* _REQUIREMENT_:
Collect every line below that contains the word "objects".

* _COLLECTED MATERIAL_:
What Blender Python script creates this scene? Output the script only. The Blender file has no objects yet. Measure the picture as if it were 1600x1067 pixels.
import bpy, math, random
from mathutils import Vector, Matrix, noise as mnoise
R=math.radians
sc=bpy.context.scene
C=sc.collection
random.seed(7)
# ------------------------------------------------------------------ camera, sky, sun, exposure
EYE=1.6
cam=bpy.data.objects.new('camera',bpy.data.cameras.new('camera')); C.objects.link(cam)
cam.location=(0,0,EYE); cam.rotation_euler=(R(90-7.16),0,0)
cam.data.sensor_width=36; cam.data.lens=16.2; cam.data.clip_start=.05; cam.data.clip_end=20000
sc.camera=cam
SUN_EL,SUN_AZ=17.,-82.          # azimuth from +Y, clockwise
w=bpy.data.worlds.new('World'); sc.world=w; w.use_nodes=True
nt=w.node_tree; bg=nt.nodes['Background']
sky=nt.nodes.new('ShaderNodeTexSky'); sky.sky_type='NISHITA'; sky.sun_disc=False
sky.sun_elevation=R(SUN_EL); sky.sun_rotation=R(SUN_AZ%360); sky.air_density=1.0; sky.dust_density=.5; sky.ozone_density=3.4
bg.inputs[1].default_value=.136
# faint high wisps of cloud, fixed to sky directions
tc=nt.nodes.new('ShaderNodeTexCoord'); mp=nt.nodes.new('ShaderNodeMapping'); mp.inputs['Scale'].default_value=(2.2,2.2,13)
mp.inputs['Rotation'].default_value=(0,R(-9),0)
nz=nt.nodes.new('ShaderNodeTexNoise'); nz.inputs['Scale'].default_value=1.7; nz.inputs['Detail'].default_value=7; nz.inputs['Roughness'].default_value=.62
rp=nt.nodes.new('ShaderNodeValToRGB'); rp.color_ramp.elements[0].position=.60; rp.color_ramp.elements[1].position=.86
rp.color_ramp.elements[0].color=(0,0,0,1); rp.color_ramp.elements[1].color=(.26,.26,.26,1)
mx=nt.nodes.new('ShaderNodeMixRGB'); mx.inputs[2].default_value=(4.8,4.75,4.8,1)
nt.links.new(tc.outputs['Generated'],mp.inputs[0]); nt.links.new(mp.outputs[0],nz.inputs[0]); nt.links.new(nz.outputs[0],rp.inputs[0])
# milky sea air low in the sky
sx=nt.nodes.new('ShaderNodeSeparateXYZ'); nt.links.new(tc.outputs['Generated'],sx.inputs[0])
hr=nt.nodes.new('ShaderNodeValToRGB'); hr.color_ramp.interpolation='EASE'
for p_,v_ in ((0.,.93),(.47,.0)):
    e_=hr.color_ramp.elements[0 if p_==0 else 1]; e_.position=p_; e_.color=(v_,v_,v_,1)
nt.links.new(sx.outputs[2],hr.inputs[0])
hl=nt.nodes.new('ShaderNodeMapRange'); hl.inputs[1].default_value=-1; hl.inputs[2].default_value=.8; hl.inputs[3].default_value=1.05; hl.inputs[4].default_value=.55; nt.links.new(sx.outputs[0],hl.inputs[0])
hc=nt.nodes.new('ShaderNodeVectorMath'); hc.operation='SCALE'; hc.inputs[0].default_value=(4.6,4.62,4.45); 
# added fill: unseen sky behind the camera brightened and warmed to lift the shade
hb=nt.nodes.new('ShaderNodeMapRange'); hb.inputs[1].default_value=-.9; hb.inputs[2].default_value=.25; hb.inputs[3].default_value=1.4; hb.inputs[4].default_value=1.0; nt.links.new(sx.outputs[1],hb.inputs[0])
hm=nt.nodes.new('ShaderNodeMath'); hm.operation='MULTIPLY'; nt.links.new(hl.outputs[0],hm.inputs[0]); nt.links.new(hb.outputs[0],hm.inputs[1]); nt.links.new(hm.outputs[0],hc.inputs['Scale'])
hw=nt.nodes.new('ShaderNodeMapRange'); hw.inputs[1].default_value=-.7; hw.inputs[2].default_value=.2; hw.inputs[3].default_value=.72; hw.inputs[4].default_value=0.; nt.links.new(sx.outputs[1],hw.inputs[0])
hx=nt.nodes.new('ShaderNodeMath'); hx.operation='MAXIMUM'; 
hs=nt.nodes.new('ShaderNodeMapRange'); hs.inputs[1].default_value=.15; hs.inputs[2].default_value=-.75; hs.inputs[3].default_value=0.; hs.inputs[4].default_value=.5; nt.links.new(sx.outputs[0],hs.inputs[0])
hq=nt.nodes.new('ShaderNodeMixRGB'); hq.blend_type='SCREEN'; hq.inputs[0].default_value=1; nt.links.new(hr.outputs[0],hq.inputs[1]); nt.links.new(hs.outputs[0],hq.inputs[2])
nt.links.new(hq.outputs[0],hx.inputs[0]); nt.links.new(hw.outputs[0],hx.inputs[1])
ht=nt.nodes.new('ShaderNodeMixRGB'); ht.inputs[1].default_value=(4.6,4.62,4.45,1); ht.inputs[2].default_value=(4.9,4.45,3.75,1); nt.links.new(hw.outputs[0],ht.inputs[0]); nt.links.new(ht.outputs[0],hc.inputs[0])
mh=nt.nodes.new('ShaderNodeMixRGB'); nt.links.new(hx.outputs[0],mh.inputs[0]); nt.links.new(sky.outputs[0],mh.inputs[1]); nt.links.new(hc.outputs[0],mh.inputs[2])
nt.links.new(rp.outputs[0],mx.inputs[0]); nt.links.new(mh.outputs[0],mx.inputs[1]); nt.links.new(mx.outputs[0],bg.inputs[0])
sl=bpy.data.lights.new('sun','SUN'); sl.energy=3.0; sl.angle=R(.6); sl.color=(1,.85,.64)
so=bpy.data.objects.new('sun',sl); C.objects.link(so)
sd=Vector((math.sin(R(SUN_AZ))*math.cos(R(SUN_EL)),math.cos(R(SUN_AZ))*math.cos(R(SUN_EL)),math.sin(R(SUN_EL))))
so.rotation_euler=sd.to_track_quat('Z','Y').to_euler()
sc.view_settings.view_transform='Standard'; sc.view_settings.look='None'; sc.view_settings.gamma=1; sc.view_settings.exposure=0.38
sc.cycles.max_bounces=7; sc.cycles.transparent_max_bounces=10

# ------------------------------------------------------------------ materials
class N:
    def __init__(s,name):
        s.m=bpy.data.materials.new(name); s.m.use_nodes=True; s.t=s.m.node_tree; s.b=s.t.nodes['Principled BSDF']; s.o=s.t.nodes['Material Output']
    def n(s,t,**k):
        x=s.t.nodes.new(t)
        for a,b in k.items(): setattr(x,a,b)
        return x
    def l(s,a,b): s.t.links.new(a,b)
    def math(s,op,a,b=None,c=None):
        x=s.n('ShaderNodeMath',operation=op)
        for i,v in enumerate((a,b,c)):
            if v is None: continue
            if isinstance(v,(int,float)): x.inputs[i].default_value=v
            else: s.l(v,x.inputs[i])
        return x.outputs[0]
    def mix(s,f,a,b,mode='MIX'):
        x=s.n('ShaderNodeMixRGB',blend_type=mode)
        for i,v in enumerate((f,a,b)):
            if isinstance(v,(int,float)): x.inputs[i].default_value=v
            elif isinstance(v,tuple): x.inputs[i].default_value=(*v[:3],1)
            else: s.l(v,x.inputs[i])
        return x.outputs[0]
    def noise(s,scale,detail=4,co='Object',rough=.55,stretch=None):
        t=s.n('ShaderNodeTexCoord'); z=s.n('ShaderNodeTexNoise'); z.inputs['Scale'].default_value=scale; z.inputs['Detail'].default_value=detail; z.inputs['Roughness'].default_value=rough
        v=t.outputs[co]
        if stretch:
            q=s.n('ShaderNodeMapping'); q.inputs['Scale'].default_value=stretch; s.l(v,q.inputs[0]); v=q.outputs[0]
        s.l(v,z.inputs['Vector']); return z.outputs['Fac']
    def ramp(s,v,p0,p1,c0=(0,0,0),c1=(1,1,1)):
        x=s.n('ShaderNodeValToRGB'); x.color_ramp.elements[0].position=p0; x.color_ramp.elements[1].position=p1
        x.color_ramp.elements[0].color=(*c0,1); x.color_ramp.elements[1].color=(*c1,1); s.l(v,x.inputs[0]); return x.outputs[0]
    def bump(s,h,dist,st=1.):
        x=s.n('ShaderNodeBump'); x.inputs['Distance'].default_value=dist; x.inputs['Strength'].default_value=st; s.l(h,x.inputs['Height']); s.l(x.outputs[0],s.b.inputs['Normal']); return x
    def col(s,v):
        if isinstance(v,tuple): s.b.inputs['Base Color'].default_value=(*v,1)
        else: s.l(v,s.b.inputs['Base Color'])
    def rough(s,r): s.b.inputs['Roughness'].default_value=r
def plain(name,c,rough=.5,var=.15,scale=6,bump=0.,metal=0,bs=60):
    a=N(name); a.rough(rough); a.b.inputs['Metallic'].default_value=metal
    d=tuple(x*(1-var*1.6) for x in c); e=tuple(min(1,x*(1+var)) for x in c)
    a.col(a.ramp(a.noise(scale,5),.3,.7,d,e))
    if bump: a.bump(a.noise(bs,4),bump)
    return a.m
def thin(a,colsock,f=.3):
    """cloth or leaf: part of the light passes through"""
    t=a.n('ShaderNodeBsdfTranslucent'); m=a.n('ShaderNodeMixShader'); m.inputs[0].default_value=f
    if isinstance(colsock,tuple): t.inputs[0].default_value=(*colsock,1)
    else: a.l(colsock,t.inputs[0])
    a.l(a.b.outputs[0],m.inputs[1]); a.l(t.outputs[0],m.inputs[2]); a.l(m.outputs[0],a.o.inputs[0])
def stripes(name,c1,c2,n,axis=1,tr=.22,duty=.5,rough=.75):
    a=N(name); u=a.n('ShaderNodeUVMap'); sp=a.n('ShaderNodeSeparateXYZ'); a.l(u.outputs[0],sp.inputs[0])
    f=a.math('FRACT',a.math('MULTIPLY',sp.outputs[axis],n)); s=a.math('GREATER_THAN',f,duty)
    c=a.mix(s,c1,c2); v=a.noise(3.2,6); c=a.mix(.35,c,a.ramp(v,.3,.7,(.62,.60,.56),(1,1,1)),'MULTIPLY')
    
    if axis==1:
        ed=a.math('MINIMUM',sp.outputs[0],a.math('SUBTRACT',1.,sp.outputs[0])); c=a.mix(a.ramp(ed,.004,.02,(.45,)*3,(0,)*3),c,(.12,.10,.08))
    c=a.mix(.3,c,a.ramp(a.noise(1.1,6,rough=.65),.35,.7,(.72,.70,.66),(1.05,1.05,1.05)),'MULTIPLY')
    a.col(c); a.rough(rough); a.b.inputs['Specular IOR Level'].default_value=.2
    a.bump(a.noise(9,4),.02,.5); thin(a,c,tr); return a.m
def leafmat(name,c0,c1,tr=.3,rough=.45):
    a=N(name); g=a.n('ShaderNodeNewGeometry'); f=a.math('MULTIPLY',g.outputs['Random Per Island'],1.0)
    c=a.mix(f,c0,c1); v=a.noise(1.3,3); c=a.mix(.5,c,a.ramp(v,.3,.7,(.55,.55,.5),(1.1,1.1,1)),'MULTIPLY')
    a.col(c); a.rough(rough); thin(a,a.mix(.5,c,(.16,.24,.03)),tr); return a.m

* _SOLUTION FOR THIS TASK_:
What Blender Python script creates this scene? Output the script only. The Blender file has no objects yet. Measure the picture as if it were 1600x1067 pixels.
cam=bpy.data.objects.new('camera',bpy.data.cameras.new('camera')); C.objects.link(cam)
so=bpy.data.objects.new('sun',sl); C.objects.link(so)